15/8/08

Las trampas del exilio

Yo no soy refugiada política, no me fui del país porque me hubieran amenazado, ni porque me parecía insoportable la situación con la guerrilla, y si bien no estaba en el trabajo soñado ni había tantas oportunidades, la cosa hubiera sido soportable, así que tampoco fue ese el motivo. Me fui porque necesitaba saber que había otra forma posible de vivir y no sólo esos estándares colombianos tan constreñidores; simplemente porque necesitaba cambiar.

Siempre critiqué a quienes se fueron y volvieron rápidamente porque extrañaban la almojábana. Me ofendí profundamente cuando la esposa de Juan Pablo Montoya dijo que prefería la granadilla que conseguía en Miami al glamour de los palacios de Mónaco.
Tuve especial cuidado en no caer en la trampa patriotera del exilio, recordándome las razones de mi salida. Aunque no ha sido muy difícil, cada vez que me encuentro a un compatriota –con contadas excepciones- (escuchar el acento es suficiente), todo regurgita como una pesadilla y me alejo rápidamente, luego me siento tranquila por haber puesto tantos kilómetros de distancia.

Si bien he valorado algunas cosas que en Colombia se “hacen bien”, no he caído en la ola patriotera de olvidarme por qué era recurrente la frase “más futuro tiene Colombia”. Tampoco he caído en el extremo contrario, de hablar con sh en vez de y o ll, ni de che, o pretender ser más porteña que el tango (los argentinos dirían que el dulce de leche, pero que se aduzcan ese invento, es otra discusión). Es verdad, digo mirá vos, bancar, tacho y boludo de vez en cuando, pero es cuestión de adaptación y de gusto.

Creo que he estado atenta a esas trampas del exilio, pero hay más y las he descubierto poco a poco. La siguiente es el desconocimiento casi total de los códigos de este país, y a su vez que desconozcan los míos. Lo bueno, no existen los prejuicios, hay que conocer a la gente para juzgarla, esto en las dos vías. Lo malo, hay que llevarse chascos en el aprendizaje mientras se afina la técnica del descarte.

Otra más, jugar la carta de la desprotección y la soledad y luego creerse el juego. Cuando, como yo, se cae en un país sin un solo amigo, familiar o conocido, es obvio que el círculo social no existe.
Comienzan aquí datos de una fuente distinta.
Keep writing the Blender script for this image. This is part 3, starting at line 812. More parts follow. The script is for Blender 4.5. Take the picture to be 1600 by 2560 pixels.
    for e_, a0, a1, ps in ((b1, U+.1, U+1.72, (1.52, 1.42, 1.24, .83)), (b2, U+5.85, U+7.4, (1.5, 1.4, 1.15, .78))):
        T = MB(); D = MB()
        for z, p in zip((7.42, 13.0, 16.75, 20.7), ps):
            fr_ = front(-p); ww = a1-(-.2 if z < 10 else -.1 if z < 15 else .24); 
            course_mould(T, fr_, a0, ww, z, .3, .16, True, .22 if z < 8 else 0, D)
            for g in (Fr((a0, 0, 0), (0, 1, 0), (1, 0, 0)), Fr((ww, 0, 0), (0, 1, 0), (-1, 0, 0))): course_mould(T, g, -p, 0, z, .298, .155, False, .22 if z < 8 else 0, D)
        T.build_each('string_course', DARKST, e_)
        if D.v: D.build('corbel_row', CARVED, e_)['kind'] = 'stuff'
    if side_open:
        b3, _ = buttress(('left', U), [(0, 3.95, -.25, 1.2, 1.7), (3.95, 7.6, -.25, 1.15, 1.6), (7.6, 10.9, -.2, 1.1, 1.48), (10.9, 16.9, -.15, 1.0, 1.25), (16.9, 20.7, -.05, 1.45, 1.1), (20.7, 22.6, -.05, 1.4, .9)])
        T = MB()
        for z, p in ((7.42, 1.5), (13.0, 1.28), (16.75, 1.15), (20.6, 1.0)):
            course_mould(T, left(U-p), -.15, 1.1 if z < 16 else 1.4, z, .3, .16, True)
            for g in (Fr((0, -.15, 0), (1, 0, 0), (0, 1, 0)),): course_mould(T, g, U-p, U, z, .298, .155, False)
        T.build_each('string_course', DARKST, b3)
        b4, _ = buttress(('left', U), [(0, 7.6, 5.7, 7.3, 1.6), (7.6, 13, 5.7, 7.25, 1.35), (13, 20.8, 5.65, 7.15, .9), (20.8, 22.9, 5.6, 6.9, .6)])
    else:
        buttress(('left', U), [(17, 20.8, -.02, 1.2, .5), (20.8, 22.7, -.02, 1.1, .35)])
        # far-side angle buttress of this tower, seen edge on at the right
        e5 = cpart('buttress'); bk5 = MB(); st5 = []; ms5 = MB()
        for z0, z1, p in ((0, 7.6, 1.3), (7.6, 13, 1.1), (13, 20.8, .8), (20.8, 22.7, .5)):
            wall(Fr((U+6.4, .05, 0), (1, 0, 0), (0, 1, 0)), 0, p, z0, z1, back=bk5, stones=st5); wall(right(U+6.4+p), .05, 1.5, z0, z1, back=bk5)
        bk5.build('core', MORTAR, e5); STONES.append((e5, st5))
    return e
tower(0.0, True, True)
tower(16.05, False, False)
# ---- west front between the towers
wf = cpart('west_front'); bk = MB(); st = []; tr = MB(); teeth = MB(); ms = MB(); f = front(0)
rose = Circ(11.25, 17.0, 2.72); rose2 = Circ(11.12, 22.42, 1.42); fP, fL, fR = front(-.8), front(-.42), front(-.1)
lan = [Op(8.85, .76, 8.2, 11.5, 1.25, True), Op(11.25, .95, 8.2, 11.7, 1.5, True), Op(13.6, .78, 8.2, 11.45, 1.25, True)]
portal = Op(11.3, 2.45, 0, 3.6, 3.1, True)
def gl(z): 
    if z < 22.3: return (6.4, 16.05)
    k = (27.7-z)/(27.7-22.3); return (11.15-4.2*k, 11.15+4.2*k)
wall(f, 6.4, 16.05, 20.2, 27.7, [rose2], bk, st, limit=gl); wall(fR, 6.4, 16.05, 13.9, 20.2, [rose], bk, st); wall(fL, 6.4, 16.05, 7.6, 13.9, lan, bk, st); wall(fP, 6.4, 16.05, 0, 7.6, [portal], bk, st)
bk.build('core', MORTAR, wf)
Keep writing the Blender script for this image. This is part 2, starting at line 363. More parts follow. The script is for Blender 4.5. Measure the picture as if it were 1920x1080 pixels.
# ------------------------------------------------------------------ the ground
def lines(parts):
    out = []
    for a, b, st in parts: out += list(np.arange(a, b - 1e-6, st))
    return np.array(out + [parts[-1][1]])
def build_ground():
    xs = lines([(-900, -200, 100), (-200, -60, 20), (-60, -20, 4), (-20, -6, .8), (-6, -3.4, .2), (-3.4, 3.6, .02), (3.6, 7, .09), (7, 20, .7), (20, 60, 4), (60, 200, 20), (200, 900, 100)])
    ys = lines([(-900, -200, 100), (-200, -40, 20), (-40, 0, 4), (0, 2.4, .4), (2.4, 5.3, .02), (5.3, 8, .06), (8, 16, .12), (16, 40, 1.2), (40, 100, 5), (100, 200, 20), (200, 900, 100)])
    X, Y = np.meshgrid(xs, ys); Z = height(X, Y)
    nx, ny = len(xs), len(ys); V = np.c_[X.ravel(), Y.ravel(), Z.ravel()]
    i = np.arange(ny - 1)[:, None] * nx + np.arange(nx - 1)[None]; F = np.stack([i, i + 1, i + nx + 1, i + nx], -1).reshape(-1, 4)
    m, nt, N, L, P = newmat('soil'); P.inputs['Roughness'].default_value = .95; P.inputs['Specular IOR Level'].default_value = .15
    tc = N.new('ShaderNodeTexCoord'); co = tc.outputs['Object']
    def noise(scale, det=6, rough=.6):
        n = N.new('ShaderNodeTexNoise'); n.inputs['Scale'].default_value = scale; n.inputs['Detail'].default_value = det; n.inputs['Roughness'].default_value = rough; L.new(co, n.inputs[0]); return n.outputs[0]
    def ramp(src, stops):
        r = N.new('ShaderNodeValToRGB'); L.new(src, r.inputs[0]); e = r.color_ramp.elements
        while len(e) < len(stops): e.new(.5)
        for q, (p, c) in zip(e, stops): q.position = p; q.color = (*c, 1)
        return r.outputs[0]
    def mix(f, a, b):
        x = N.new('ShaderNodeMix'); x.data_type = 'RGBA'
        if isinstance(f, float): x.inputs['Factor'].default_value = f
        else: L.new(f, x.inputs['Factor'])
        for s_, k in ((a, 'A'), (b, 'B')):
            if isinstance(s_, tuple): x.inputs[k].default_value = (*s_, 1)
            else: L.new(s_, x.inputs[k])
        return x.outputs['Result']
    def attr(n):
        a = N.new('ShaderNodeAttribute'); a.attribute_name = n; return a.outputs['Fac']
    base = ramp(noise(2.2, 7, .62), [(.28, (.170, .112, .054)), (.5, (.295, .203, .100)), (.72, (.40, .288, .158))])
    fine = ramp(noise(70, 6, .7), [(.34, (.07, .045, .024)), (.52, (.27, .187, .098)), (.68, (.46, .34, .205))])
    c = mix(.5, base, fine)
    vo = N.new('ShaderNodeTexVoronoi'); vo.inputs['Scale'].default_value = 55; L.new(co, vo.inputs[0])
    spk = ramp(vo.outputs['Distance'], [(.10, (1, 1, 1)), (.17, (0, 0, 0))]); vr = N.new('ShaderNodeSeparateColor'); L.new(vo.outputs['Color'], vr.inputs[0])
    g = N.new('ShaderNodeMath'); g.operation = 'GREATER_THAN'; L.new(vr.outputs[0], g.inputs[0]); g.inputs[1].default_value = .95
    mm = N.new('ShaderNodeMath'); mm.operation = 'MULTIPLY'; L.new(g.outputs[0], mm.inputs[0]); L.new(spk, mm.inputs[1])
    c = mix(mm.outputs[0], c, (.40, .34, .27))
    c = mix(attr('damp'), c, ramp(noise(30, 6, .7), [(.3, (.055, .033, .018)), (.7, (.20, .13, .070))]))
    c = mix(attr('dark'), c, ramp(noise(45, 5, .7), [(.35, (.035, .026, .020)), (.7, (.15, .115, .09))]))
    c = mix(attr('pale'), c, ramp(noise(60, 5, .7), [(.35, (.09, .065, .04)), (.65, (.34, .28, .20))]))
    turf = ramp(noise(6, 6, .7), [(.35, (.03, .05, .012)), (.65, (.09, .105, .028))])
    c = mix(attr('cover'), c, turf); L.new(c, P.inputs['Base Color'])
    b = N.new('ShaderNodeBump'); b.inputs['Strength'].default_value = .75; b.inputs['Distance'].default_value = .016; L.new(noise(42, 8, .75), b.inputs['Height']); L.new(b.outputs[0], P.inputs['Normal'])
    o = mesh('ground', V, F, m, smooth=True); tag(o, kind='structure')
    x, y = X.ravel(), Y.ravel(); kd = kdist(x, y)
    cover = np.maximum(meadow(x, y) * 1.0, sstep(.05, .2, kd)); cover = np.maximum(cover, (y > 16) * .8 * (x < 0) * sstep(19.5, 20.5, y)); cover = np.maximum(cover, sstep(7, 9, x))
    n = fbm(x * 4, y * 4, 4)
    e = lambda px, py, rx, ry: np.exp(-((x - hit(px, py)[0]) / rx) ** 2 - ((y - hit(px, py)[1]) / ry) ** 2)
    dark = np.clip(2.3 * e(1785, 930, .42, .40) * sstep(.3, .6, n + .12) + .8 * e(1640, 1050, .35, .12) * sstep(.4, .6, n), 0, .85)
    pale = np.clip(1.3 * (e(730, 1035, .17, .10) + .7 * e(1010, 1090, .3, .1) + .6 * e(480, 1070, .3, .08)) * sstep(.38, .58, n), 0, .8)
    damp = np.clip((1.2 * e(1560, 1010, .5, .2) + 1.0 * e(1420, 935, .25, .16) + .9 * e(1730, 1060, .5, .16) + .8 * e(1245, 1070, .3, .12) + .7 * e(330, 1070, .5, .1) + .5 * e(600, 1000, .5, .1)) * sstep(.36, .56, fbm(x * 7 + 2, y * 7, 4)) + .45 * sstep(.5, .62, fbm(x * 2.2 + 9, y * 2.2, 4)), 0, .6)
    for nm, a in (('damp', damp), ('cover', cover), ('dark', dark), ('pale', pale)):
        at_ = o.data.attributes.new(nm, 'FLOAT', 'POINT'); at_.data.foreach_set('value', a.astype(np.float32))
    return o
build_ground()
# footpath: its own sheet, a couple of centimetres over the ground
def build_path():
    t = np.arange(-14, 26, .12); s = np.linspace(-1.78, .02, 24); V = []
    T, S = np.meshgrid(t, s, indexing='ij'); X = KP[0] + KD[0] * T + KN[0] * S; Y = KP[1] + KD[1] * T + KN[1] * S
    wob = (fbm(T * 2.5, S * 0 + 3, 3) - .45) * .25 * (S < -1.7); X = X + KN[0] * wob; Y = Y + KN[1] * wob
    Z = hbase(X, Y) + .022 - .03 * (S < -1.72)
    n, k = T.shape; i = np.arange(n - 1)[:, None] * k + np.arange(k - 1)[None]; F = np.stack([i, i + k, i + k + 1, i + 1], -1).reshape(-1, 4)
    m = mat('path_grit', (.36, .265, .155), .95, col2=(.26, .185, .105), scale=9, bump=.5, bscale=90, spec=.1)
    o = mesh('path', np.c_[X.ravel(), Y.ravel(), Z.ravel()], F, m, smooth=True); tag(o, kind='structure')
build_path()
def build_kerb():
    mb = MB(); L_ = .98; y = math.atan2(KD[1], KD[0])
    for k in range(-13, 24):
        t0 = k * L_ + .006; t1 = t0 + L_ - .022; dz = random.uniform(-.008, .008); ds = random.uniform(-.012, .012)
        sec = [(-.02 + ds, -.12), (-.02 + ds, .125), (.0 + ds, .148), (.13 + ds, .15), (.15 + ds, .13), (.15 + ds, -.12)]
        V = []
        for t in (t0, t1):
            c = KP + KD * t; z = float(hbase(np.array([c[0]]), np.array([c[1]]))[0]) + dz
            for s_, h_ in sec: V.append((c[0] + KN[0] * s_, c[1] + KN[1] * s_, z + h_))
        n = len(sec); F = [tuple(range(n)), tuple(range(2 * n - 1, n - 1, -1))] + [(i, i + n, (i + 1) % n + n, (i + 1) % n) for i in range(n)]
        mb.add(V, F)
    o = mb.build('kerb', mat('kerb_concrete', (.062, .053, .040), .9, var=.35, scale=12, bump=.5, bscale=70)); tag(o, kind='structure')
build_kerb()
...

Si además, como yo, se es persona de pocos amigos y no muy sociable, esa situación no cambia mucho por más de que pase el tiempo. Si para completar, se tiene la suerte (todavía no sé si buena o mala) de caer en círculos (laborales o de estudio) extremadamente pequeños, las esperanzas de “tener un millón de amigos y así más fuerte poder cantar”, son nulas.

Los círculos sociales son los acaparadores del tiempo de las personas, además de sus tareas de la vida cotidiana. Lo que hace a una persona, como yo, increíblemente disponible. Yo no tengo sobrinos que visitar, cumpleaños de la abuela, almuerzos con la familia, día de la madre, del padre o del arquero, salidas con los amigos de infancia, salidas con los amigos de la universidad, baby showers, cumpleaños de la gente de la oficina, after office, bautizos, matrimonios, entierros, misas del año, novenas, etc. O sea, mi agenda es: mi trabajo, y las cosas que me guste incluir en ella (cine, fiestas, paseos, salidas con amigas, o encierro en mi apartamento), no dependo de nadie, no le consulto a nadie, sólo a mi voluntad y a mi capacidad adquisitiva.

¿Dónde está la trampa? El problema de estar disponible es que eso se vuelve sinónimo de necesitado, como si estuviera buscando quién le llene el tiempo. Resulta que uno que ha sido capaz de “bandearse” solo en un país extraño, de pronto se convierte en alguien que necesita ser rescatado, todo por falta de citas en la agenda. Lo peor viene cuando por la mirada del otro, uno termina creyéndoselo y por eso suscita invitaciones lastimeras para navidades, o miradas de condescendencia.